Dans son rapport, l’ASSAF cite le professeur Shlomo Mor-Yosef, ancien directeur de l’Autorité de la population et de l’immigration, qui a averti que « dans ces conditions, ces jeunes sont mis en marge de la société… au lieu de devenir des adolescents dans une société où ils peuvent être utiles, ils entrent dans une société où ils resteront en marge, par définition ».

Les problèmes du pays d’origine ont également migré

Le mois dernier, selon les trois mères, les partisans du régime (qui portent du rouge) ont distribué des tracts dans le quartier Hatikva pour avertir les opposants au régime (qui portent du bleu) qu’ils avaient 24 heures pour partir.

Loam, qui vit dans le pays depuis 14 ans et travaille comme femme de ménage, vient de quitter le quartier pour s’installer dans la ville voisine de Rishon Lezion. Elle doit désormais quitter la maison à 5 heures du matin pour emmener Isak à l’heure au minibus de l’école, dans le quartier Hatikvah.

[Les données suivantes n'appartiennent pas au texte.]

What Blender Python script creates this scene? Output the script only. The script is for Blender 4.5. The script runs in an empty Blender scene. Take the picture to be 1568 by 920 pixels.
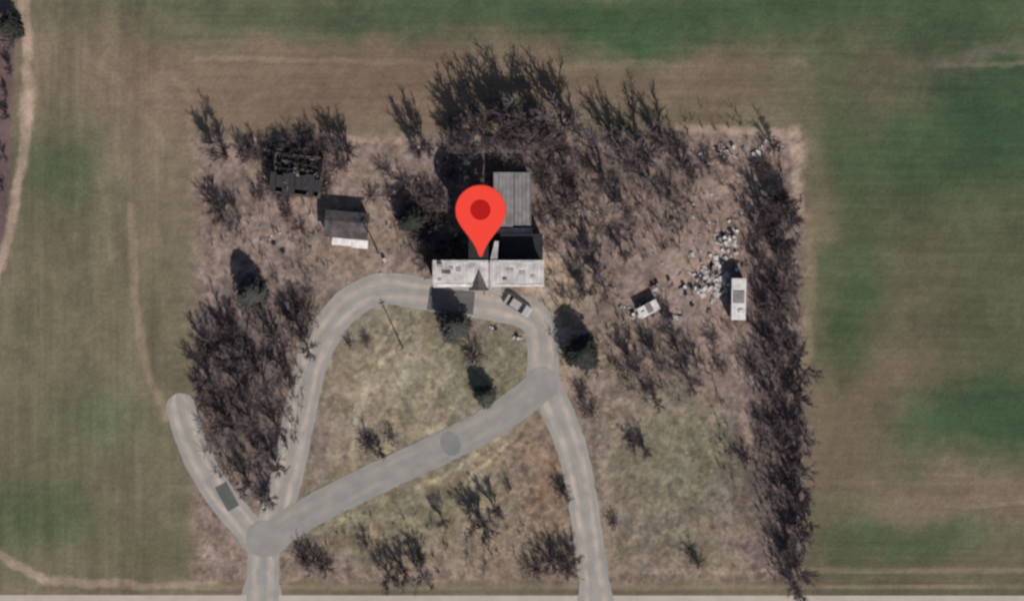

Un garçon africain lors d’un dîner de Pessah organisé par une coalition de groupes d’action sociale travaillant au nom des réfugiés et par le New Israel Fund pour les migrants et les demandeurs d’asile du Darfour, du Soudan et de l’Érythrée, à Tel Aviv, le 17 avril 2008. (Crédit : Michal Fattal/Flash90)

« [Les querelles] donnent une mauvaise réputation à notre communauté », dit-elle. « Écrivez que tout ce que nous souhaitons, c’est une [bonne] vie pour nos enfants. Nous ne voulons pas de ce balagan« , en utilisant le mot hébreu pour désigner la pagaille ou le désordre.

Elle a ajouté qu’Isak pleurait souvent lorsqu’il pensait à son changement d’école l’année prochaine.

La mère d’Osana, Rashan, a indiqué qu’elle et son mari cherchaient un appartement à Bat Yam, également près de Tel Aviv. Comme Loam, Rashan est femme de ménage. Elle vit dans le même appartement du quartier Hatikva en Israël depuis 13 ans.

Mitzlal, caissière dans une blanchisserie, qui vit en Israël depuis 12 ans, a dit qu’elle n’était pas prête à déménager.

Mais, a-t-elle ajouté, elle contrôlait soigneusement la zone pour vérifier qu’il n’y avait pas de partisans du régime avant que son mari ne sorte ou ne rentre à la maison le soir. « La police pourrait y mettre fin en une minute, mais elle n’intervient que lorsque quelqu’un meurt », a-t-elle affirmé.

D’autres Érythréens partent s’installer au Canada, un pays qui a accueilli des milliers de ces migrants en provenance d’Israël.

Des enfants de migrants africains et de demandeurs d’asile d’Erythrée et du Darfour, au Soudan, participant à un dîner de Pessah organisé par des groupes d’action sociale travaillant au nom des réfugiés africains et du New Israel Fund, à Tel Aviv, le 17 avril 2008. (Crédit : Michal Fattal/Flash90)

Aucune de ces femmes n’a pu expliquer pourquoi les partisans du régime érythréen n’étaient pas rentrés chez eux. « En tant qu’opposante au gouvernement, je serais emprisonnée si je retournais en Érythrée », a expliqué Mitzlal.

On ignore encore combien d’enfants de la communauté seront encore à Tel Aviv lorsque les cours reprendront en septembre.

« Il n’y aura plus d’enfants ici l’année prochaine. Les gens ont peur. Les rouges peuvent les attendre armés de couteaux », a déclaré Loam.